Estas tensiones étnicas y faccionales, en realidad, mucho tienen
que ver con el narcotráfico. Sin embargo, los países que
constituyen el mercado principal para la heroína afgana, los
mismos cuyos soldados se erigen en garantes de la "estabilidad"
en Afganistán, cierran los ojos ante el auge que está
cobrando de nuevo el tráfico de drogas.
Al parecer se busca así evitar una rebelión, pues, aparte
de las migajas que de vez en cuando les caen en forma de ayuda humanitaria
internacional, el cultivo de la amapola es la única fuente de
subsistencia al alcance de la inmensa mayoría de los campesinos
afganos.
A todo esto, se extiende el sentimiento de rechazo a la presencia de
tropas extranjeras, que tarde o temprano derivará en repudio,
algo que los soviéticos tardaron 10 años en entender cuando
impusieron al gobierno de Babrak Karmal en diciembre de 1979.
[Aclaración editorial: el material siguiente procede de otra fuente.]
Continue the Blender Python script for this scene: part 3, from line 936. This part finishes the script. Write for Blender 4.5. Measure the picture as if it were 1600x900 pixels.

El gobierno de Karzai, al depender de las tropas extranjeras, nada
puede hacer para revertir el malestar de la población, sobre
todo en el sur y en el este, las zonas pashtunes, cuyos líderes
tribales de por sí ya se sienten agraviados por el reparto de
las cuotas de poder en Kabul.
Desde esa plataforma, el controvertido dirigente pashtún, Gulbbudin
Hekmatyar, negocia extender su alianza con los talibán. Para
tal efecto se reunió hace unos días con tres figuras del
antiguo régimen talibanes: Maulavi Abdul Kabir, ex vicepresidente
y actual número tres en la jerarquía del movimiento; Nur
Jalil, ex viceministro del Interior, y Jalil Shinwari, ex viceministro
de justicia.
Hekmatyar, a partir de las operaciones conjuntas con el talibán
realizadas en las provincias de Paktia, Paktika y Jost, busca sumar
consensos para declarar una guerra santa contra las tropas extranjeras
y, como primer paso, anunció la creación de unas brigadas
de mártires islámicos, cuya misión sería
cometer atentados suicidas.
No en vano, ayer mismo, el ministro de Relaciones Exteriores, Abdullah
Abdullah, afirmó que los "terroristas siguen siendo una
amenaza para nuestro gobierno" y, por lo mismo, pidió que
los soldados extranjeros "permanezcan en el país mientras
dicho peligro exista". Indefinidamente, pues.